Note: this is a legal question. Programmers.SE is not a legal forum, it's a programming forum. While the people here know quite a bit about programming, they don't know anything about the law. If you want to ask a legal question, you should ask that in a legal forum, where there are people who actually know something about the subject matter.
The GPL doesn't say anything about static or dynamic linking. It doesn't even say anything about linking at all. Every lawyer or judge I talked to says that the issue of static and dynamic linking is completely irrelevant.
Copyright is about creativity. Static vs. dynamic linking is a technical implementation detail. Whether or not something is statically or dynamically linked is not a creative act, it cannot possibly change the copyright status of a work.

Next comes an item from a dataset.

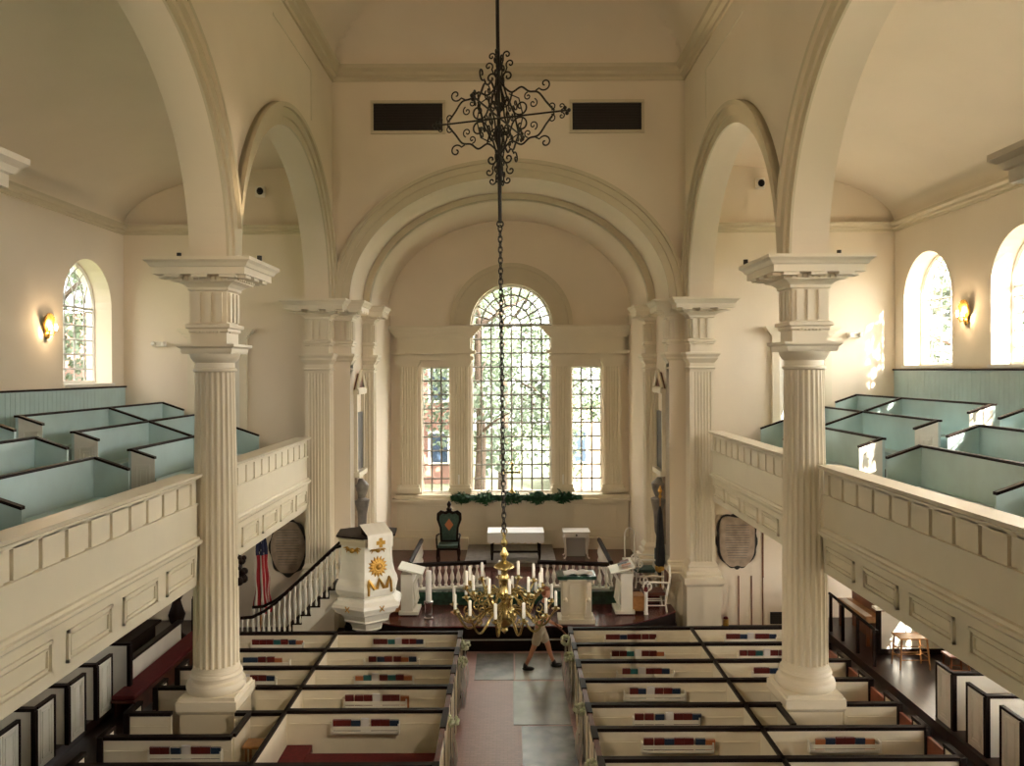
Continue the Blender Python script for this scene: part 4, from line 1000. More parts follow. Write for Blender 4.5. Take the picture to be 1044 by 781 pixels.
for k in (0, -1):
    for c in (-.2, .2) if False else (0,):
        a = AZ+(k+.5)*pi/3; d = .82*cos(pi/6)+.01; b = MB()
        for sg in (-1, 1):
            b.tube([(px+d*cos(a)-sg*.05*sin(a), py+d*sin(a)+sg*.05*cos(a), 1.45), (px+(d+.01)*cos(a), py+(d+.01)*sin(a), 1.39), (px+d*cos(a)+sg*.05*sin(a), py+d*sin(a)-sg*.05*cos(a), 1.34)], .012, 5)
        b.build('gilt_cross_band', 'gold', t)
# desk and cloth
a0 = AZ+.5*pi/3
def pf(u, d, z): return (px+d*cos(a0)-u*sin(a0), py+d*sin(a0)+u*cos(a0), z)
MB().hexa([pf(-.25, .25, 2.92), pf(.25, .25, 2.92), pf(.25, .6, 2.90), pf(-.25, .6, 2.90), pf(-.25, .25, 3.10), pf(.25, .25, 3.10), pf(.25, .62, 2.93), pf(-.25, .62, 2.93)]).build('book_desk', 'dark', t)
b = MB(); N = 12
pr = [(.24, 3.12), (.45, 3.03), (.64, 2.95), (.665, 2.90), (.665, 2.66)]
vs = []
for d, z in pr:
    for i in range(N+1):
        u = -.29+.58*i/N; vs.append(pf(u, d+.008*sin(i*1.9), z))
for d, z in pr:
    for i in range(N+1):
        u = -.29+.58*i/N; vs.append(pf(u, d+.008*sin(i*1.9)+.008, z+.008))
m_ = len(pr)*(N+1); fs = []
for j in range(len(pr)-1):
    for i in range(N):
        q = (j*(N+1)+i, j*(N+1)+i+1, (j+1)*(N+1)+i+1, (j+1)*(N+1)+i); fs += [q, tuple(m_+v for v in q)]
b.add(vs, fs); pc = tag(b.build('pulpit_cloth', 'whitepaint', smooth=40), 'white and gold cloth hanging over the front of the pulpit desk', 'cloth')
b = MB(); 
for u0, u1, z0, z1 in ((-.035, .035, 2.68, 2.88), (-.10, .10, 2.74, 2.82)): b.hexa([pf(u0, .68, z0), pf(u1, .68, z0), pf(u1, .69, z0), pf(u0, .69, z0), pf(u0, .68, z1), pf(u1, .68, z1), pf(u1, .69, z1), pf(u0, .69, z1)])
b.build('gold_cross', 'gold', pc)
# stair
SX, SY = -5.52, 18.05
t = thing('pulpit_stair', 'white stair with dark handrail climbing from the left up to the pulpit', 'staircase', (SX, SY, 0))
b = MB(); nos = MB(); n = 9; run = .20; rise = .185
lp = [(SX, 0)]
for i in range(n): lp += [(SX+i*run, (i+1)*rise), (SX+(i+1)*run, (i+1)*rise)]
lp += [(SX+n*run, n*rise-.25), (SX+.30, 0)]
b.prism(lp, SY-.42, SY+.42, mXZ); b.build('steps', 'pewwhite', t)
for i in range(n): nos.box((SX+i*run-.03, SY-.45, (i+1)*rise), (SX+(i+1)*run, SY+.45, (i+1)*rise+.025))
nos.build('treads', 'dark', t)
hr = [(-5.85, 1.06), (-5.6, 1.08), (-5.35, 1.2), (-5.1, 1.38)] + [(-5.1+1.3*q/4, 1.38+1.2*q/4) for q in range(1, 5)] + [(-3.66, 2.62)]
def hz(x):
    for (xa, za), (xb, zb) in zip(hr[:-1], hr[1:]):
        if xa <= x <= xb: return za+(zb-za)*(x-xa)/(xb-xa)
    return hr[-1][1]
for y in (SY-.4, SY+.4):
    MB().tube([(x, y, z) for x, z in hr], .035, 6).build('handrail', 'dark', t, smooth=50)
    k = 0; x = -5.82
    while x < -3.75:
        st = 0 if x < SX else (int((x-SX)/run)+1)*rise+.025
        st = min(st, n*rise+.025)
        baluster(x, y, st, round(hz(x)-.03-st, 2), t, 'pewwhite', .62); x += .115
# flag, tablets, floor doors on the east wall
fx, fy = (265-519.5)*19.6/F, 19.6
t = thing('flag', 'furled striped national flag hanging on a pole beside the oval memorial', 'flag', (fx, fy, 0))
MB().tube([(fx-.02, fy, 0), (fx+.05, fy, 3.0)], .02, 8).build('pole', 'oak', t, smooth=50); MB().lathe([(.2, 0), (.2, .04), (.04, .1)], (fx, fy, 0), 16).build('base', 'brass', t)
vs = []; n = 64; rows_ = 26
for j in range(rows_+1):
    zz = .62+2.25*j/rows_; v = j/rows_
    R = .17*(1-.55*v) * (1+.1*sin(j*.8))
    for i in range(n):
        a = 2*pi*i/n; q = R*(1+.30*sin(5*a+v*2)+.12*sin(9*a+v*5)); vs.append((fx+.04+q*cos(a)*1.0, fy-.05+q*sin(a), zz))
me = bpy.data.meshes.new('flag_cloth'); fs = [(j*n+i, j*n+(i+1) % n, (j+1)*n+(i+1) % n, (j+1)*n+i) for j in range(rows_) for i in range(n)]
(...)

In your question, you talk about "interpreted languages". But that term doesn't make sense: there is no such thing as an interpreted language. A language is an abstract set of mathematical rules and restrictions. A language isn't interpreted or compiled. A language just is. The term "interpreted language" is not just wrong, it is non-sensical. If English were a typed language, it would be a type error.
Interpretation and compilation are traits of the interpreter or compiler (duh!), not the language. Every language can be implemented with an interpreter, and every language can be implemented with a compiler. Most languages have both. Most modern language implementation even combine both in a single execution engine.
The Rubinius Ruby Implementation, for example, contains a static ahead-of-time compiler which compiles Ruby code to Rubinius byte code, an interpreter which interprets Rubinius byte code, and a dynamic just-in-time compiler which compiles Rubinius byte code to LLVM IR, which the LLVM infrastructure in turn compiles to native machine code. The MacRuby Ruby Implementation doesn't contain an interpreter at all, it compiles Ruby code straight to LLVM IR, then further to native machine code.
On the other hand, there are interpreters for C or C++.
All of this is just technical details. It is completely irrelevant to copyright.
It just doesn't make sense that whether or not someone violates someone else's copyright depends on whether or some third person chooses to run the program with an interpreter or compile it first.
The question is whether or not a work is derived from another work. It can be dynamically linked and still be derived, and it can statically linked and not derived at all.